Ruang utama di lantai bawah dan lantai atas digunakan untuk memajang berbagai dokumentasi tentang perjalanan hidup Bung Hatta. Wisatawan dapat melihat bagian silsilah keluarga Bung Hatta, baik dari pihak ibu maupun ayahnya, bagan tersebut terpampang di dinding sebelah kiri dari pintu masuk.
Di kamar yang terletak di belakang rumah ini, pengunjung dapat melihat koleksi berupa sepeda ontel tua, dan dokar tua yang dahulu pernah dipergunakan Bung Hatta semasa mudanya. Di belakang kamar tersebut merupakan kamar Bung Hatta saat masih bujang. “Semua barang-barang yang ada di sini juga replika, jadi meniru barang-barang yang ada di foto dahulu kala,” terang Susi.

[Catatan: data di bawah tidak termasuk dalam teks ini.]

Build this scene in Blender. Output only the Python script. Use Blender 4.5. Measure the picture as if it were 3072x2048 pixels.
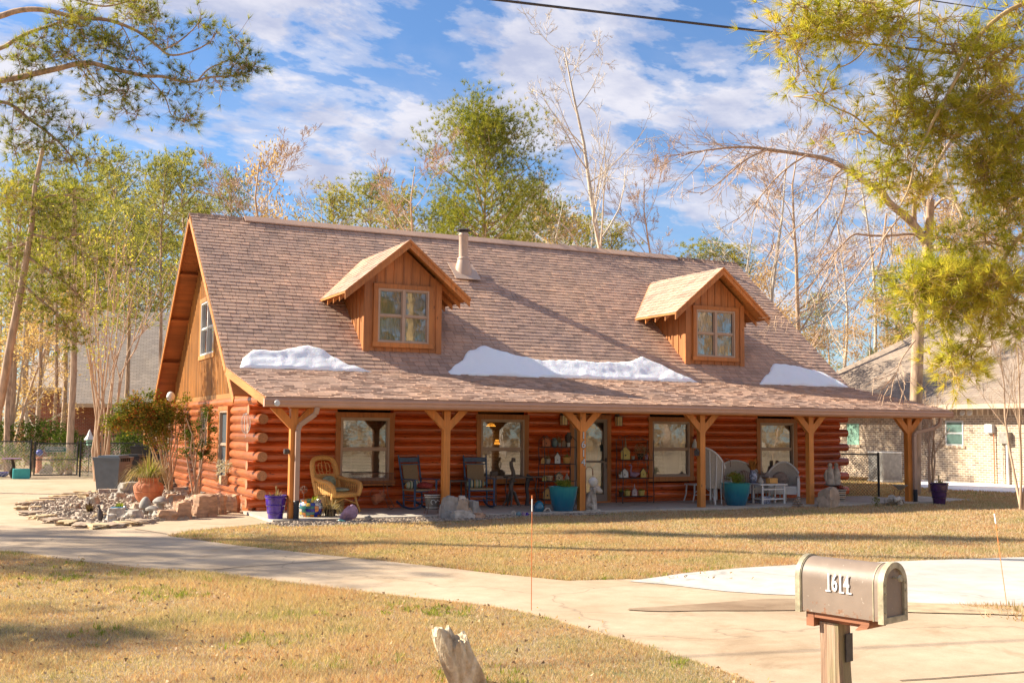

Untuk mengembalikan suasana lalu, rumah ini juga dilengkapi dengan peralatan seperti tempat tidur (kui) kuningan dari Inggris, kero hitam (tempat tidur hitam), tempat tidur ukir yang digunakan oleh Bung Hatta serta perabotan lainnya seperti kursi, meja koleksi foto serta lukisan dari pihak keluarga. Berlatar sejarah inilah, pemerintah menetapkan Rumah Kelahiran Bung Hatta sebagai gedung warisan bersejarah yang perlu terus dijaga dan dilestarikan.
Salah satu barang kebutuhan rumah tangga Bung Hatta tersimpan rapi |
“Semenjak sudah tidak ada PPKM lagi, sekarang ramai lagi Museum Kelahiran Bung Hatta, meski puasa juga ramai, biasanya pagi dan sore wisatawan berkunjung ke sini,” cerita Susi. Keberadaan Rumah Kelahiran Bung Hatta memberikan peluang bagi masyarakat setempat untuk dapat meningkatkan pendapatan ekonominya, lantaran kini menjadi museum dengan daya tarik utama atau magnet tersendiri bagi wisatawan untuk berkunjung ke Bukittinggi.
Apalagi kini, seperti pernah disampaikan Menteri Pariwisata dan Ekonomi Kreatif Sandiaga Uno, relaksasi kebijakan dari pemerintah, seperti penghapusan tes antigen untuk pelaku perjalanan domestik dapat memberikan dampak yang signifikan terhadap peningkatan kunjungan wisatawan.
“Kami berupaya maksimal menghadirkan program serta kebijakan yang tepat manfaat, tepat sasaran, dan tepat waktu, dalam upaya memulihkan sektor pariwisata dan ekonomi kreatif (parekraf),” harap Sandiaga (ma).